**Directions for this task:** Please give the listing again in its entirety, exactly as written.

─── Information supplied

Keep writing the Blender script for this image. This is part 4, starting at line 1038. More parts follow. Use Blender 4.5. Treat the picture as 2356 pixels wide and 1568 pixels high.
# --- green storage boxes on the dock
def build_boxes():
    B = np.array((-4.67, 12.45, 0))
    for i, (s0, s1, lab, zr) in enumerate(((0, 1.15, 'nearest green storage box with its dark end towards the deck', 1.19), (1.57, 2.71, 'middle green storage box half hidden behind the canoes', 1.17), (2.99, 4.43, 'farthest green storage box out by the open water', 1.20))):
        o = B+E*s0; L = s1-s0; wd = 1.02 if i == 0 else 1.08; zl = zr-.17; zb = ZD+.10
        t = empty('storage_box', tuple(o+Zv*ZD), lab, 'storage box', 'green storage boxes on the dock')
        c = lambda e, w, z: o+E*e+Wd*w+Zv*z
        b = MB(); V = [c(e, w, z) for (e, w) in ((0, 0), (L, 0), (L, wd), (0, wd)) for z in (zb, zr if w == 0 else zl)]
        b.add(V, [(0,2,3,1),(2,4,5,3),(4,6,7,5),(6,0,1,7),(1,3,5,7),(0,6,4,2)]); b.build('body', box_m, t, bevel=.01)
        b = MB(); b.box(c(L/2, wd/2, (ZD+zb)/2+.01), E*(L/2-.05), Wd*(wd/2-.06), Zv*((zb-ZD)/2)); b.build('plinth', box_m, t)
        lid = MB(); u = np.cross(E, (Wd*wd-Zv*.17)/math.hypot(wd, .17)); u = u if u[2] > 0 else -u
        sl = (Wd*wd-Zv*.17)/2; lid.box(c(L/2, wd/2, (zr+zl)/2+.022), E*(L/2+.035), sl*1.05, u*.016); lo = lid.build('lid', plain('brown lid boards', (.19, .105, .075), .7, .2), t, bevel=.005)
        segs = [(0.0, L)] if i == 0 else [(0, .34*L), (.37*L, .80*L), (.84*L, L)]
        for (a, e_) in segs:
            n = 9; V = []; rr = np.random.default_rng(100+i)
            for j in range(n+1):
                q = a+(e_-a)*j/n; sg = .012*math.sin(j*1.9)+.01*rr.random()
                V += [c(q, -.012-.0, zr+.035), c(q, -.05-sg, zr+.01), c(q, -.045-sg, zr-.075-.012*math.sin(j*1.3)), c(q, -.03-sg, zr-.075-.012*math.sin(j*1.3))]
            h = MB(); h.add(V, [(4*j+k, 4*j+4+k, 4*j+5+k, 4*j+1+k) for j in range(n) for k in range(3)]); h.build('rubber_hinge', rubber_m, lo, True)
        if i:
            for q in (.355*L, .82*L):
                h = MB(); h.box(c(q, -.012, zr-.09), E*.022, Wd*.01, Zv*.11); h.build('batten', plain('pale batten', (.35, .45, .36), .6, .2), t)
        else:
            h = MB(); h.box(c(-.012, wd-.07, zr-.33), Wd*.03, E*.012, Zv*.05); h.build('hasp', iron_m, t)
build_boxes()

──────

**Exercise solution:**
Keep writing the Blender script for this image. This is part 4, starting at line 1038. More parts follow. Use Blender 4.5. Treat the picture as 2356 pixels wide and 1568 pixels high.
# --- green storage boxes on the dock
def build_boxes():
    B = np.array((-4.67, 12.45, 0))
    for i, (s0, s1, lab, zr) in enumerate(((0, 1.15, 'nearest green storage box with its dark end towards the deck', 1.19), (1.57, 2.71, 'middle green storage box half hidden behind the canoes', 1.17), (2.99, 4.43, 'farthest green storage box out by the open water', 1.20))):
        o = B+E*s0; L = s1-s0; wd = 1.02 if i == 0 else 1.08; zl = zr-.17; zb = ZD+.10
        t = empty('storage_box', tuple(o+Zv*ZD), lab, 'storage box', 'green storage boxes on the dock')
        c = lambda e, w, z: o+E*e+Wd*w+Zv*z
        b = MB(); V = [c(e, w, z) for (e, w) in ((0, 0), (L, 0), (L, wd), (0, wd)) for z in (zb, zr if w == 0 else zl)]
        b.add(V, [(0,2,3,1),(2,4,5,3),(4,6,7,5),(6,0,1,7),(1,3,5,7),(0,6,4,2)]); b.build('body', box_m, t, bevel=.01)
        b = MB(); b.box(c(L/2, wd/2, (ZD+zb)/2+.01), E*(L/2-.05), Wd*(wd/2-.06), Zv*((zb-ZD)/2)); b.build('plinth', box_m, t)
        lid = MB(); u = np.cross(E, (Wd*wd-Zv*.17)/math.hypot(wd, .17)); u = u if u[2] > 0 else -u
        sl = (Wd*wd-Zv*.17)/2; lid.box(c(L/2, wd/2, (zr+zl)/2+.022), E*(L/2+.035), sl*1.05, u*.016); lo = lid.build('lid', plain('brown lid boards', (.19, .105, .075), .7, .2), t, bevel=.005)
        segs = [(0.0, L)] if i == 0 else [(0, .34*L), (.37*L, .80*L), (.84*L, L)]
        for (a, e_) in segs:
            n = 9; V = []; rr = np.random.default_rng(100+i)
            for j in range(n+1):
                q = a+(e_-a)*j/n; sg = .012*math.sin(j*1.9)+.01*rr.random()
                V += [c(q, -.012-.0, zr+.035), c(q, -.05-sg, zr+.01), c(q, -.045-sg, zr-.075-.012*math.sin(j*1.3)), c(q, -.03-sg, zr-.075-.012*math.sin(j*1.3))]
            h = MB(); h.add(V, [(4*j+k, 4*j+4+k, 4*j+5+k, 4*j+1+k) for j in range(n) for k in range(3)]); h.build('rubber_hinge', rubber_m, lo, True)
        if i:
            for q in (.355*L, .82*L):
                h = MB(); h.box(c(q, -.012, zr-.09), E*.022, Wd*.01, Zv*.11); h.build('batten', plain('pale batten', (.35, .45, .36), .6, .2), t)
        else:
            h = MB(); h.box(c(-.012, wd-.07, zr-.33), Wd*.03, E*.012, Zv*.05); h.build('hasp', iron_m, t)
build_boxes()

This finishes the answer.